Verbose Readout

Home » CentOS » Verbose Readout
CentOS 3 Comments

Hello,

This is my first post to this mailing list. I have disks set up:

disk 1: windows 8.1 pro (entire disk)
disk 2: openSUSE 13.1 – 1 partition, storage on partition 2
disk 3: Fedora 20 – 1 partition, storage on partition 2
disk 4: CentOS 7 (entire disk)

My grub2 screen is located on disk 2 and has openSUSE logo and screen. All operating systems start from this grub screen just fine. When I
choose to start CentOS 7 from the grub screen I am sent to disk 4 with no problem and the operating system begins to load.

When CentOS 7 begins to load it loads in verbose. I get a very detailed showing of everything that is happening while the system is loading
(this is what I might call init 3). Then it brings me to the login screen with the user and password prompt (this is in what I might call init 5). I insert the user’s password and I am brought to the desktop. There are no errors in loading the operating system.

When each of the other systems are loaded there is always a system splash screen hiding the verbose readout until I arrive at the login screen. I want to know how I can bring back the splash screen on CentOS
7 to hide the verbose readout.

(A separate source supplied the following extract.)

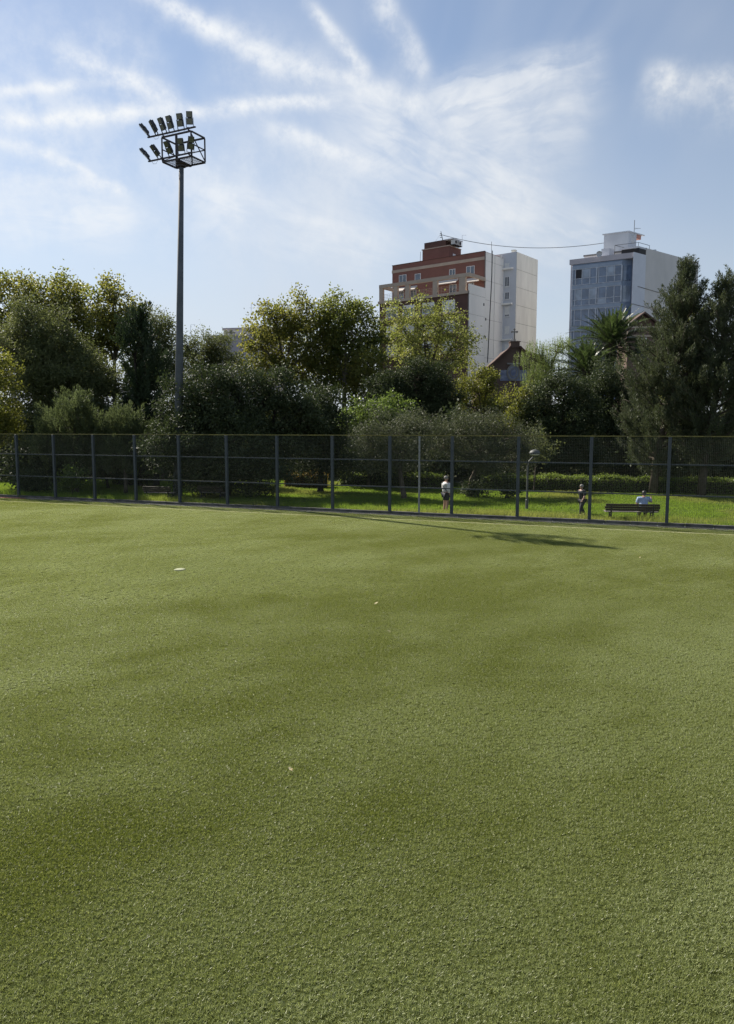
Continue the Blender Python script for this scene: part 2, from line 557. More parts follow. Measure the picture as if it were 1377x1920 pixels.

I believe each operating system has a bootloader on their respective disks.

Any help is appreciated.

Thanks again,

Reynold DeMarco Jr. reynoldlinux@gmail.com
858-603-1725

3 thoughts on - Verbose Readout

  • add “rhgb quiet” to the end of the grub kernel command line (the one containing /vmlinuz-…).

    rhgb = “Redhat Graphical Boot”

    I assume you handcrafted the boot. You will see CentOS 7 has this in /etc/default/grub.

    Alan

  • Alan, Thank you for your reply. I did check /etc/default/grub and found this:

    GRUB_TIMEOUT=5
    GRUB_DISTRIBUTOR=”$(sed ‘s, release .*$,,g’ /etc/system-release)”
    GRUB_DEFAULT=saved GRUB_DISABLE_SUBMENU=true GRUB_TERMINAL_OUTPUT=”console”
    GRUB_CMDLINE_LINUX=”rd.lvm.lv

  • [lots of output kept; see below for response]

    Based on this output, you have two different grub.cfg files, which can be confusing. When you first ran it from OpenSUSE, you told grub to look for its config file there. When you modified grub.cfg in your CentOS install, grub ignored it, because it’s still pointing to its config file on OpenSUSE.

    Long story short, you should pick one place to make grub.cfg modifications and make all of them there. So add “rhgb quiet” to the appropriate line in your OpenSUSE grub.cfg file.